TARTIŞMALAR AİDİYETLER ÜZERİNDEN YÜRÜYOR
Spor yazarı ve programcı Mehmet Demirkol taraftarın verdiği bu ve benzeri tepkilerin Türkiye’de sağlıkla tartışılabilecek ya da empati yapılabilecek bir konu olmadığına zira bu tarz konuların ilkeler değil aidiyetlere göre yorumlanabileceğine dikkat çekerek, diyor ki: “Çünkü ülkede tartışmalar ilkeler değil kimlikler üzerinden yürüyor. Putin hayranı bir başka takımın taraftarı Fenerbahçe’yi bu konuda en ağır şekilde eleştirebilir. En savaş karşıtı Fenerli de ya susar ya da en fazla ‘Ama onlar da bunu yapmıştı’ der ya da ‘anlık reaksiyonel bir can acıtma hamlesi.’ Aidiyetlerin ilkelerin yerini aldığı bir yerde tartışma, empati çözüm olmaz. Ancak bu olur: Kavga.”

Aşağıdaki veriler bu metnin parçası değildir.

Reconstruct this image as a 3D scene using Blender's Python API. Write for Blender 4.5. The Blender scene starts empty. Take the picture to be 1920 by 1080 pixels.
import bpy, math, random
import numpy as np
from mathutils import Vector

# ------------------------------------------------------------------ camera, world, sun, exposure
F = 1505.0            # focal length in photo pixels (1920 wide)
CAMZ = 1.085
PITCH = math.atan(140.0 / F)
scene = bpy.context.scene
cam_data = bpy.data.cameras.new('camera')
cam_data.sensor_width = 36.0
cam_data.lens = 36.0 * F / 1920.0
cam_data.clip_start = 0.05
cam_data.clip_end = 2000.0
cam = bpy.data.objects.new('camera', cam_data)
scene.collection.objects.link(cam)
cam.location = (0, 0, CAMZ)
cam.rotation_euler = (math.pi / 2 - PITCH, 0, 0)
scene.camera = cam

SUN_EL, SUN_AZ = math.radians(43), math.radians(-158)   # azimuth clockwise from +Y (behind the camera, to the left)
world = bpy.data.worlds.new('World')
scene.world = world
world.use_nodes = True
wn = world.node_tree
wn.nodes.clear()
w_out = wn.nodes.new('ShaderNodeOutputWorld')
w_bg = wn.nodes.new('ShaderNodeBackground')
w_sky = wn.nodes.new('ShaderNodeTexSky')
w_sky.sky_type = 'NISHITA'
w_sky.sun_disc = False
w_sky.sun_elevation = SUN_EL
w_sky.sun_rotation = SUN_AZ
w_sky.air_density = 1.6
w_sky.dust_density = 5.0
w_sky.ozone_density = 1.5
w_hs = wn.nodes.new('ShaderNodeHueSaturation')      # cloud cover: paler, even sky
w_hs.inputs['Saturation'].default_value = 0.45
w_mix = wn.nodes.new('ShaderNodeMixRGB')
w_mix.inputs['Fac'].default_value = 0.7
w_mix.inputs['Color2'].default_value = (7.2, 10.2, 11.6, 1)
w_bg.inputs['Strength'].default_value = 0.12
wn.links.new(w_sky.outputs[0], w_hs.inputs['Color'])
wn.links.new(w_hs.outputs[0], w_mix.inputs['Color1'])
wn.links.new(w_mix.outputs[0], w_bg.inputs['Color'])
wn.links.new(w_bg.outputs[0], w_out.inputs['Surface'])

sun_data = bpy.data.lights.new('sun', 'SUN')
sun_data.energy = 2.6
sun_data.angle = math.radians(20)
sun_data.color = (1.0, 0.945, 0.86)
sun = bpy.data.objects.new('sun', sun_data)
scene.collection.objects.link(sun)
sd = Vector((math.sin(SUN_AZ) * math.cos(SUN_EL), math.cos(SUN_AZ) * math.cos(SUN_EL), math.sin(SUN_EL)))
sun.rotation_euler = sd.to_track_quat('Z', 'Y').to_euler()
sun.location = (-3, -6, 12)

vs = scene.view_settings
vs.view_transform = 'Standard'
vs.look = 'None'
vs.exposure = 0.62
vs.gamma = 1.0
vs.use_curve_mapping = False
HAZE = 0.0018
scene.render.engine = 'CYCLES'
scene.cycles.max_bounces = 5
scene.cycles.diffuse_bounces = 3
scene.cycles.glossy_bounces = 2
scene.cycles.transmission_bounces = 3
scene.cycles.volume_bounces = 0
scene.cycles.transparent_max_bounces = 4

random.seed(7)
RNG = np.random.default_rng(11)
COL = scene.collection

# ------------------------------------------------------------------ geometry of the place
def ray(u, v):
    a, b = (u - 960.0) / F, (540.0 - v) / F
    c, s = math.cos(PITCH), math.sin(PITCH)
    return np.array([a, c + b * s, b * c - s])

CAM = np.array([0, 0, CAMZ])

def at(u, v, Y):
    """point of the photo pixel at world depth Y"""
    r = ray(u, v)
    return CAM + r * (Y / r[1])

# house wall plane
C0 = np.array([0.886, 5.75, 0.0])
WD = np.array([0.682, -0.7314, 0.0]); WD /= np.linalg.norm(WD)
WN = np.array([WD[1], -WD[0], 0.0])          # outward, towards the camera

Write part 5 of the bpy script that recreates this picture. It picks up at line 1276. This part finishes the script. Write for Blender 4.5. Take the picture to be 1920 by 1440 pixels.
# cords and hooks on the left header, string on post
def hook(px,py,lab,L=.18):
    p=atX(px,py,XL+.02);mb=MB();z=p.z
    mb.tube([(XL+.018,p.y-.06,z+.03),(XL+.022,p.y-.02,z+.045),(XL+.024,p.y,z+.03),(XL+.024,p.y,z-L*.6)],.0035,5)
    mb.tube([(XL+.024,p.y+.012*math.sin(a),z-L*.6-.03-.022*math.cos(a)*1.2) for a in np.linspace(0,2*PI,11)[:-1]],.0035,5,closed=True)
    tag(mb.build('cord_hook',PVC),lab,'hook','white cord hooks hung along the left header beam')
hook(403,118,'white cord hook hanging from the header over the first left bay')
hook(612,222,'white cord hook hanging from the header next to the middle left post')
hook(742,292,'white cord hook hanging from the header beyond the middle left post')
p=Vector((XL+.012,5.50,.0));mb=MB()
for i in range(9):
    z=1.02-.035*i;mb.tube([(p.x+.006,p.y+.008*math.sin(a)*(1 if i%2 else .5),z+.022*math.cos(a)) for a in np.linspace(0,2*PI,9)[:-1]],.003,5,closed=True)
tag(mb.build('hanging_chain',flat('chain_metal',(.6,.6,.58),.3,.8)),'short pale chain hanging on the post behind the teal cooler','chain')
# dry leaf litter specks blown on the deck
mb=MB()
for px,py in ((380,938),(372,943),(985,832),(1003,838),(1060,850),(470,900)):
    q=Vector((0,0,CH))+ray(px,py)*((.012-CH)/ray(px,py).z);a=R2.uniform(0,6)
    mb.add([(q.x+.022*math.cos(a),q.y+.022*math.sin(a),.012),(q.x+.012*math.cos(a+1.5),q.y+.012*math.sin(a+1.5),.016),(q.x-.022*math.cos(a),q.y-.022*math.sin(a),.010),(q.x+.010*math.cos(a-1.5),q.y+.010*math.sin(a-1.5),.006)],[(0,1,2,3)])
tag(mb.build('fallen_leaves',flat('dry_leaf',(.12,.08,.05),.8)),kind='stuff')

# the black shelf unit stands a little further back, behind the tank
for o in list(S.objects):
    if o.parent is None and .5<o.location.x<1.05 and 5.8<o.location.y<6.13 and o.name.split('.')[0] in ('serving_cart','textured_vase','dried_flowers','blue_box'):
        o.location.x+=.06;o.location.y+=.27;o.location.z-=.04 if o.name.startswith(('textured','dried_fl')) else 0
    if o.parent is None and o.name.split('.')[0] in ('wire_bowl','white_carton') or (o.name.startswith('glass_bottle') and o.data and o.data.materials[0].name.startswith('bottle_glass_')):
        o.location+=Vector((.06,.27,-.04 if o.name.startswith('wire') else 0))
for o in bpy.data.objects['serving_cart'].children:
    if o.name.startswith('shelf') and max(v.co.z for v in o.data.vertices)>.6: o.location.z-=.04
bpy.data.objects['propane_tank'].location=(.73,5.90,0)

SAVAŞ O KATEGORİDE OLMAMALI
Spor yazarı ve yorumcusu Banu Yelkovan: “Sonsuz empati yeteneğine sahip olsaydım da bu bir ön eleme turu değil de Şampiyonlar Ligi Finali olsaydı da gol yeme anındaki hayal kırıklığını ve doğal gol sevincine tahammül edemeyerek bunu tezahürata dönüştürmeyi ve de rakibini en büyük travmasıyla kızdırmayı anlamam mümkün olmazdı. Ölen bir çocuğunun battaniyeye sarılı bedeni başında, elini tutarak oturan baba fotoğrafı hâlâ gözümün önünde, ‘İlk maçta tribünlerde kadın ve çocuklar olacak çünkü tüm erkekler savaşta’ demeci kulaklarımdayken hele... Biz içinde yaşadığımız bu toplumda yaşadığımız bazı olayların içeriklerini hafifletip bunu mizaha vurarak baş etme yetimizi fazlasıyla geliştirmiş olabiliriz ama savaş o kategoride bir olay değil.”